- Direction -
Using the records below, locate all lines containing "with" and return them.
:: Stored rows
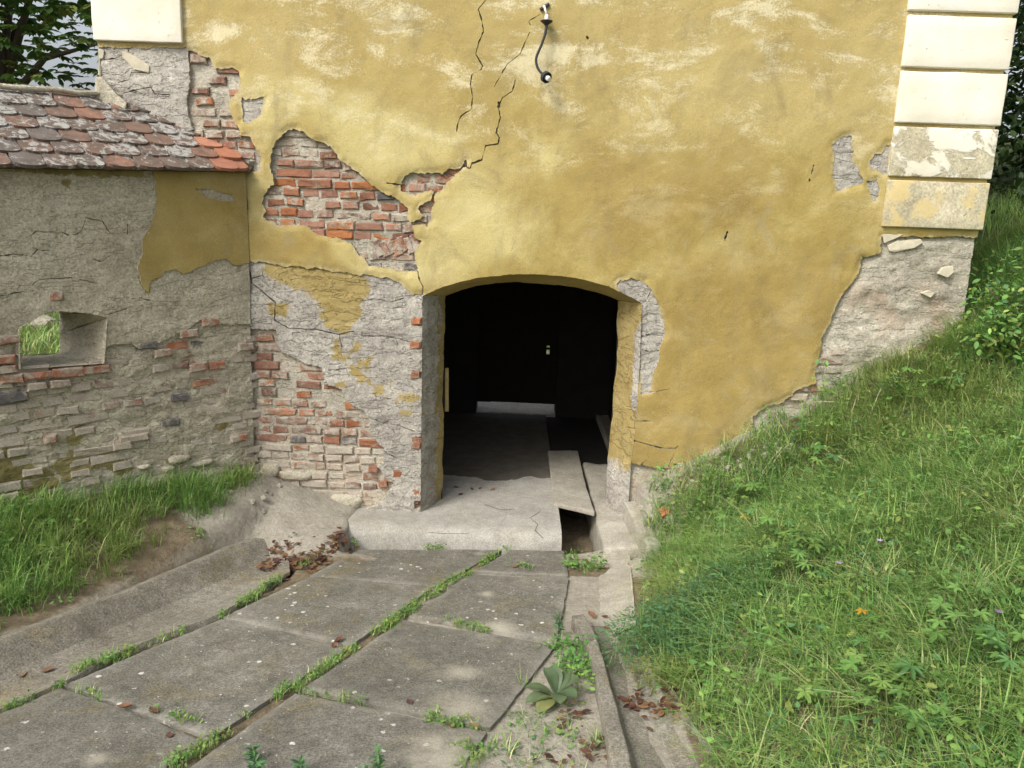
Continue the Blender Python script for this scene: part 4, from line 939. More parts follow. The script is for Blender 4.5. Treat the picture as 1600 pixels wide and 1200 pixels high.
def ground_h(x, y):
    base = np.where(y < ZY, zs(y), ZS0)-0.026
    base = base-0.06*(poly_sd(np.asarray(x, float), np.asarray(y, float), GPOLY) > -0.02)
    dl = ldist(x, y)
    wz = 0.30+0.09*np.clip(-2.05-x, 0, 2)
    fr_ = np.clip(wdist(x, y), 0, 5); left = base+0.075+(wz-base-0.075)*sm(1.1, 0.0, fr_)
    z = base+(left-base)*sm(-0.06, 0.10, dl)
    # the sand fan at the corner
    san = 0.27*sm(-1.0, -2.1, x)*sm(-0.75, 0.0, y)
    inl = sm(-0.85, -1.1, x)*sm(-1.0, -0.5, y)
    z = z*(1-inl)+np.maximum(z*sm(-1.6, -2.0, x)+(-0.03)*(1-sm(-1.6, -2.0, x)), san-0.02)*inl
    z = z+(fbm(x*5, y*5, 83)-0.5)*0.035*np.maximum(sm(0, 0.2, dl), inl)
    # bank on the right
    rb = sm(-0.08, 0.04, x-xg(y))*(y < 0.4)
    z = z*(1-rb)+bank_h(x, y)*rb
    # bed under floor and drain
    bed = sm(-1.25, -1.15, x)*sm(1.06, 1.0, x)*sm(-0.72, -0.66, y)
    pit = np.where(y > -0.66, -0.30, 0)
    z = z*(1-bed)+(-0.36+0.14*sm(-0.45, -0.62, y)+(fbm(x*6, y*6, 84)-0.5)*0.05)*bed
    # behind the building
    rear = (y > 0.25); zr = 0.02+0*x
    zr = zr*(1-sm(3.35, 3.6, x))+(0.30+0.56*np.maximum(x-1.05, 0))*sm(3.35, 3.6, x)
    zl_ = 0.95+0.02*np.clip(y, 0, 20)+(fbm(x*0.7, y*0.7, 85)-0.5)*0.2
    lk = sm(-3.0, -3.3, x); zr = zr*(1-lk)+zl_*lk
    zr = np.where(bed > 0.5, z, zr)
    z = np.where(rear, zr, z)
    beh = (wdist(x, y) < -TW+0.1) & (y <= 0.25) & (x < -2.4)
    z = np.where(beh, zl_, z)
    far = sm(8, 20, np.hypot(x, y)); z = z*(1-far)+np.clip(z, 0, 2.0)*far
    return z
gx = np.concatenate([-5.2-np.geomspace(0.2, 240, 26)[::-1], np.arange(-5.2, 6.2, 0.045), 6.2+np.geomspace(0.2, 240, 26)])
gy_ = np.concatenate([-7.5-np.geomspace(0.2, 240, 26)[::-1], np.arange(-7.5, 4.5, 0.045), 4.5+np.geomspace(0.2, 240, 26)])
X, Y = np.meshgrid(gx, gy_, indexing='ij'); Zg = ground_h(X, Y)
idx = np.arange(X.size).reshape(X.shape)
gme = mesh_arrays('ground', np.stack([X, Y, Zg], -1).reshape(-1, 3), np.stack([idx[:-1, :-1], idx[1:, :-1], idx[1:, 1:], idx[:-1, 1:]], -1).reshape(-1, 4), smooth=True)
sandm = np.clip(sm(-0.7, -1.0, X)*sm(-1.0, -0.55, Y)*sm(-3.2, -1.9, X)+0.5*sm(0.15, 0.0, ldist(X, Y))*sm(-0.1, 0.05, ldist(X, Y))+0.3*sm(0.45, 0.2, ldist(X, Y))*sm(0.0, 0.1, ldist(X, Y))+sm(0.55, 0.0, X-xg(Y)-0.1)*sm(-1.6, -0.6, Y)*(X > 0.9)*0.9+0.8*sm(-0.3, -0.05, Y)*(X > 1.0)*(X < 2.8)+0.75*(Y > 2.7)*(np.abs(X) < 3)+0.7*(X > -0.6)*(X < xg(Y))*(Y < -0.9), 0, 1)
grn = np.clip(sm(0.35, 0.9, X-xg(Y))*sm(0.0, -0.4, Y)+sm(0.35, 0.6, ldist(X, Y))*0.7*sm(-1.9, -2.2, X)+(wdist(X, Y) < -0.5)*1.0*(X < -2.2)+(np.hypot(X, Y) > 9)*1.0+(X > 3.5)*(Y > 0), 0, 1)
add_attr(gme, 'sand', sandm.ravel()); add_attr(gme, 'green', grn.ravel())
tag(obj('ground', gme, GROUND), 'bare soil and pale sand round the drive', None, kind='structure')

# ---- drive slabs
drive = empty('driveway', (-0.8, -2, 0), 'drive of weathered concrete paving slabs leading down to the doorway', None, kind='structure')
SAND = [(drv(x, y), r) for x, y, r in ((760,928,.11),(775,980,.22),(720,1050,.18),(715,1105,.30),(690,1190,.32),(690,1165,.24),(150,1185,.1),(750,865,.08))]
def slab(pts, seed, tilt=0.0):
    P = np.array([drv(*p) for p in pts]); c = P.mean(0); P = c+(P-c)*(1-0.008/np.linalg.norm(P[0]-c))
    n = 34; A, B = np.meshgrid(np.linspace(0, 1, n), np.linspace(0, 1, n), indexing='ij')
    G = (P[0]*((1-A)*(1-B))[..., None]+P[1]*(A*(1-B))[..., None]+P[2]*(A*B)[..., None]+P[3]*((1-A)*B)[..., None])
    e = np.minimum(np.minimum(A, 1-A), np.minimum(B, 1-B))
    rag = (e < 1e-6)
    G[..., 2] += (fbm(G[..., 0]*3, G[..., 1]*3, 90+seed)-0.5)*0.012 - 0.006*np.clip(1-e/0.02, 0, 1) + tilt*(A-0.5)
    G[..., 0] += rag*(fbm(G[..., 0]*22, G[..., 1]*22, 91)-0.5)*0.016; G[..., 1] += rag*(fbm(G[..., 0]*22, G[..., 1]*22, 92)-0.5)*0.016
    ring = np.concatenate([G[:, 0], G[-1, 1:], G[-2::-1, -1], G[0, -2:0:-1]]); m_ = len(ring); low = ring-np.array([0, 0, 0.09])
    idx = np.arange(n*n).reshape(n, n); b0 = n*n; r = np.arange(m_); r1 = (r+1) % m_
    q = np.stack([idx[:-1, :-1], idx[1:, :-1], idx[1:, 1:], idx[:-1, 1:]], -1).reshape(-1, 4)
    q2 = np.stack([b0+r, b0+r1, b0+m_+r1, b0+m_+r], 1)
    V = np.concatenate([G.reshape(-1, 3), ring, low]); me = mesh_arrays('paving_slab', V, np.concatenate([q, q2]), smooth=True)
    bm = bmesh.new(); bm.from_mesh(me); bmesh.ops.recalc_face_normals(bm, faces=bm.faces); bm.to_mesh(me); bm.free()
    s = np.zeros(len(V))
    for c_, r_ in SAND: s = np.maximum(s, np.clip(1.1-np.hypot((V[:, 0]-c_[0]), (V[:, 1]-c_[1])*1.25)/r_, 0, 1))
    add_attr(me, 'sand', s); ee = np.concatenate([e.ravel(), np.zeros(2*m_)]); add_attr(me, 'rim', np.clip(1-ee/0.07, 0, 1))
    return obj('paving_slab', me, SLAB, drive)
SL_P = [[(560,857),(787,858),(680,916),(482,899)], [(482,900),(677,918),(548,1009),(345,963)], [(345,965),(544,1012),(330,1152),(97,1070)], [(95,1072),(324,1156),(95,1305),(-160,1185)],
        [(-165,1188),(90,1310),(-200,1500),(-480,1330)], [(797,858),(882,859),(890,899),(738,892)], [(734,895),(890,902),(872,1003),(637,962)], [(630,967),(870,1007),(768,1138),(468,1076)], [(462,1080),(764,1142),(620,1330),(240,1235)], [(236,1238),(614,1335),(400,1560),(-80,1420)]]
for i, p in enumerate(SL_P): slab(p, i, random.uniform(-.004, .004))
# ---- left gutter and right gutters (troughs)
def trough(name, L, R, prof, mat, label, n=70, cat='gutter'):
    L = resample(np.array(L), n); R = resample(np.array(R), n); rows = []
    for t, h in prof: rows.append(L*(1-t)+R*t+np.array([0, 0, h]))
    tp = np.ones(n)
    if 'left' in label: tp = 1-0.75*sm(0.86, 1.0, np.linspace(0, 1, n))
    rows = [L*(1-t)+R*t+np.array([0, 0, 1.0])*((h if h < -0.08 else h)*tp)[:, None] for t, h in prof]
    G = np.array(rows); G[..., 2] += (fbm(G[..., 0]*5, G[..., 1]*5, 95)-0.5)*0.010; G[..., :2] += (fbm(G[..., 0]*9, G[..., 1]*9, 96)-0.5)[..., None]*0.012
    m_ = len(rows); idx = np.arange(m_*n).reshape(m_, n)
    me = mesh_arrays(name, G.reshape(-1, 3), np.stack([idx[:-1, :-1], idx[:-1, 1:], idx[1:, 1:], idx[1:, :-1]], -1).reshape(-1, 4), smooth=True)
    o = obj(name, me, mat); return tag(o, label, cat)
def dense(prof, n=40):
    t = np.array([p[0] for p in prof]); h = np.array([p[1] for p in prof])
    tt = np.unique(np.concatenate([np.linspace(t[0], t[-1], n), t])); return list(zip(tt, np.interp(tt, t, h)))
trough('drain_gutter', LGL, LGR, dense([(-0.02,-0.10),(0.0,0.085),(0.09,0.095),(0.16,0.07),(0.36,-0.03),(0.56,-0.058),(0.82,-0.035),(1.0,-0.002),(1.01,-0.09)]), GUTTER, 'long concrete trough gutter on the left between soil verge and slabs')
RL1 = [drv(*p) for p in ((886,905),(893,955),(901,990))]; RR1 = [drv(*p) for p in ((984,876),(990,940),(994,985))]
trough('drain_gutter', [drv(882,862)]+RL1, [drv(978,852)]+RR1, dense([(-0.01,-0.12),(0.0,-0.03),(0.3,-0.035),(0.6,-0.02),(0.9,0.02),(1.0,0.03)]), PALE, 'pale flat gutter slab beside the doorway pit, right of the drive', 40)
RL2 = [drv(*p) for p in ((898,975),(915,1000),(930,1050),(945,1120),(962,1210),(985,1330))]; RR2 = [drv(*p) for p in ((992,970),(1003,1010),(1040,1080),(1075,1140),(1125,1215),(1200,1330))]
trough('drain_gutter', RL2, RR2, dense([(-0.06,-0.12),(-0.05,0.05),(-0.04,0.058),(0.13,0.062),(0.15,0.05),(0.24,-0.015),(0.6,-0.03),(0.9,0.0),(1.05,0.04)]), GUTTER, 'narrow kerbed concrete gutter running along the foot of the grassy bank', 60)
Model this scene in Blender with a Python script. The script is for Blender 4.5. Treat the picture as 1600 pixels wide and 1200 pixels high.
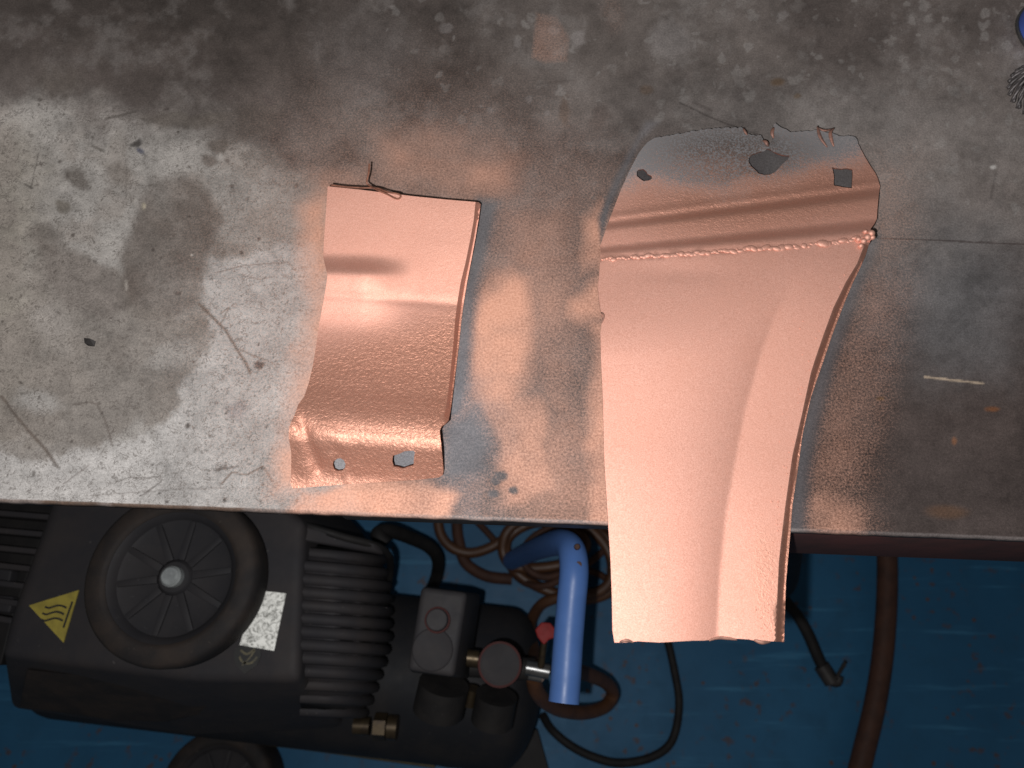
import bpy, bmesh, math, random
import numpy as np
from mathutils import Vector, Matrix
from mathutils.geometry import delaunay_2d_cdt

# ------------------------------------------------------------------ clear
for o in list(bpy.data.objects):
    bpy.data.objects.remove(o)
scene = bpy.context.scene
C = scene.collection
rnd = random.Random(7)

# ------------------------------------------------------------------ camera
TOP = 0.85                       # bench top height
CAMH = 0.486                     # lens above the bench top
TILT = math.radians(20.0)
FPX = 1150.0                     # focal length in photo pixels (1600 wide)
ZC = TOP + CAMH
cd = bpy.data.cameras.new('camera')
cam = bpy.data.objects.new('camera', cd)
C.objects.link(cam)
cam.location = (0, 0, ZC)
cam.rotation_euler = (TILT, 0, 0)
cd.sensor_width = 36.0
cd.lens = FPX / 1600.0 * 36.0
cd.clip_start = 0.01
cd.clip_end = 100
cd.dof.use_dof = True
cd.dof.focus_distance = 0.52
cd.dof.aperture_fstop = 7.0
scene.camera = cam

# ------------------------------------------------------------------ light
world = bpy.data.worlds.new('World')
scene.world = world
world.use_nodes = True
bg = world.node_tree.nodes['Background']
bg.inputs[0].default_value = (1.0, 0.97, 0.94, 1)
bg.inputs[1].default_value = 0.095

# the phone's flash: a small lamp a finger's width from the lens, towards the lower left
FLASH = (-0.026, -0.020, ZC - 0.004)
ld = bpy.data.lights.new('flash_lamp', 'POINT')
ld.energy = 17.5
ld.shadow_soft_size = 0.004
ld.color = (1.0, 0.985, 0.975)
lo = bpy.data.objects.new('flash_lamp', ld)
C.objects.link(lo)
lo.location = FLASH

vs = scene.view_settings
vs.view_transform = 'Standard'
vs.look = 'None'
vs.exposure = 0.0
vs.gamma = 1.0
vs.use_curve_mapping = False

# ------------------------------------------------------------------ geometry of the view (used only to read sizes off the photograph)
ct, st = math.cos(TILT), math.sin(TILT)
def P(u, v, z):
    """point at height z that was read at photo pixel (u, v)"""
    x = (u - 800.0) / FPX
    y = (600.0 - v) / FPX
    dx, dy, dz = x, y * ct + st, y * st - ct
    k = (z - ZC) / dz
    return Vector((dx * k, dy * k, z))
def Pn(u, v, z):
    x = (u - 800.0) / FPX
    y = (600.0 - v) / FPX
    dy, dz = y * ct + st, y * st - ct
    k = (z - ZC) / dz
    return np.stack([x * k, dy * k, np.broadcast_to(z, x.shape)], -1)
def UV(p):
    """photo pixel at which a point of the bench top was read"""
    X, Y, Z = p[:, 0], p[:, 1], p[:, 2] - ZC
    yc = Y * ct + Z * st
    zc = -Y * st + Z * ct
    return 800 + FPX * X / -zc, 600 - FPX * yc / -zc

# ------------------------------------------------------------------ numpy helpers
def vnoise(x, y, seed):
    xi = np.floor(x).astype(np.int64); yi = np.floor(y).astype(np.int64)
    fx = x - xi; fy = y - yi
    fx = fx * fx * (3 - 2 * fx); fy = fy * fy * (3 - 2 * fy)
    def h(a, b):
        n = (a * 374761393 + b * 668265263 + seed * 974711) & 0xffffffff
        n = ((n ^ (n >> 13)) * 1274126177) & 0xffffffff
        return ((n ^ (n >> 16)) & 0xffff) / 65535.0
    a = h(xi, yi); b = h(xi + 1, yi); c = h(xi, yi + 1); d = h(xi + 1, yi + 1)
    return (a * (1 - fx) + b * fx) * (1 - fy) + (c * (1 - fx) + d * fx) * fy
def fbm(x, y, scale, seed, octv=4, gain=0.5):
    s = 0; amp = 1; tot = 0; f = 1.0 / scale
    for i in range(octv):
        s = s + amp * vnoise(x * f + 13.7 * i, y * f - 7.3 * i, seed + i * 17)
        tot += amp; amp *= gain; f *= 2.03
    return s / tot
def sstep(a, b, x):
    t = np.clip((x - a) / (b - a), 0, 1)
    return t * t * (3 - 2 * t)
def segdist(x, y, ax, ay, bx, by):
    dx, dy = bx - ax, by - ay
    t = np.clip(((x - ax) * dx + (y - ay) * dy) / (dx * dx + dy * dy + 1e-9), 0, 1)
    return np.hypot(x - ax - t * dx, y - ay - t * dy)
def inpoly(x, y, poly):
    ins = np.zeros(x.shape, bool)
    n = len(poly)
    for i in range(n):
        x1, y1 = poly[i]; x2, y2 = poly[(i + 1) % n]
        if y1 == y2: continue
        c = ((y1 > y) != (y2 > y)) & (x < (x2 - x1) * (y - y1) / (y2 - y1) + x1)
        ins ^= c
    return ins
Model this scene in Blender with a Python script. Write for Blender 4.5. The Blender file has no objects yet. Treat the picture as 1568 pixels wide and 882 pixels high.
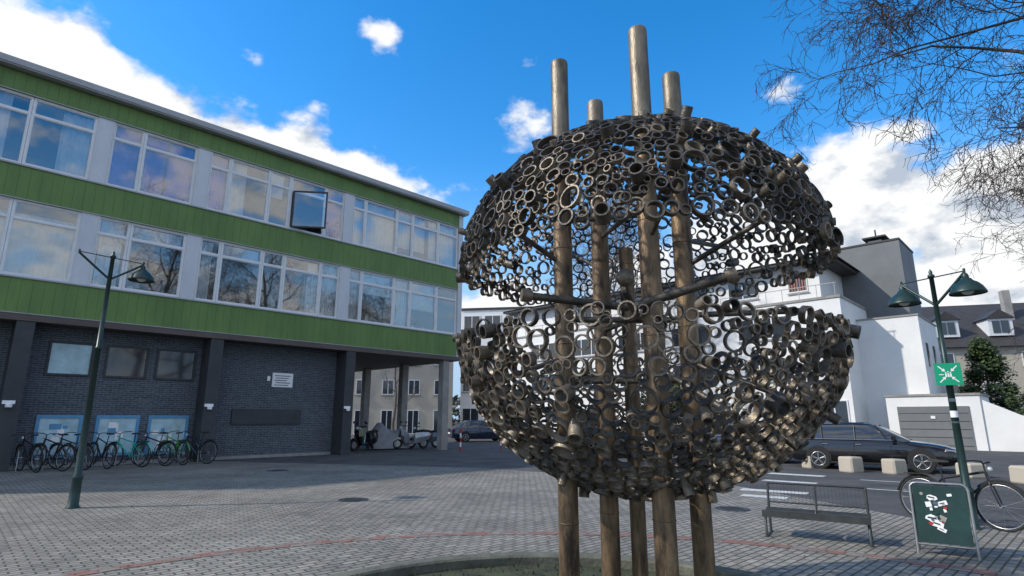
::::
- The answer -
Model this scene in Blender with a Python script. The script is for Blender 4.5. Treat the picture as 1600 pixels wide and 1200 pixels high.
Model this scene in Blender with a Python script. Write for Blender 4.5. The Blender file has no objects yet. Treat the picture as 1568 pixels wide and 882 pixels high.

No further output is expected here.